In this warm summer weather, there’s not much we love more than family and friends, enjoying the fruit of their labors and clinking glasses. Bellies full of delicious food, cool bubbles and soft scents of apple wood smoke linger on your clothes and in your hair. Cheers to summer and the joy it brings us all. 


For the Rub:

  • 4 tsp. sweet paprika

  • 1 tbsp. dark brown sugar

  • 1 tbsp. kosher salt

  • 1 tsp. dry mustard powder

  • 1 tsp. garlic powder

  • 1 tsp. ground black pepper

  • 1 tsp. ground white pepper

  • 1 tsp. cayenne

  • 1 bone-in, skinless pork shoulder (about 6 lb.)

For the Sauce:

  • 3 cups ketchup

  • 2 cups apple cider vinegar

  • 2 cups water

  • 2 tbsp. sugar

  • 4 tsp. kosher salt

  • 2 1⁄2 tsp. ground black pepper

  • 1 1⁄2 tsp. cayenne


  1. Make the rub: Mix paprika, sugar, salt, mustard, garlic powder, both peppers, and cayenne in a bowl. Rub pork all over with spice mixture. Let sit at room temperature for 1 hour.
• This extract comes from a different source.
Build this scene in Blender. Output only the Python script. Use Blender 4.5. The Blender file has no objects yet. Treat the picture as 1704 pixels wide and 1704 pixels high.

  2. Meanwhile, make the sauce: In a 4-qt. saucepan, whisk together ketchup, vinegar, sugar, salt, pepper, cayenne, and 2 cups water; bring to a simmer over medium-high heat. Cook, stirring, until slightly thickened, about 15 minutes; cool.

  3. Prepare your grill using apple wood chunks or chips. Place shoulder on grill grate. Maintaining a temperature of 225°-275° (if using a kettle grill or bullet smoker, replenish fire with unlit coals, as needed, to maintain temperature; see instructions), cook until a thermometer inserted in the thickest portion reads 190°, 4–6 hours. Remove shoulder from grill; let rest for 20 minutes. Shred pork, discard bones, and toss in a large serving dish with 1 1⁄2 cups of the sauce. Serve with remaining sauce.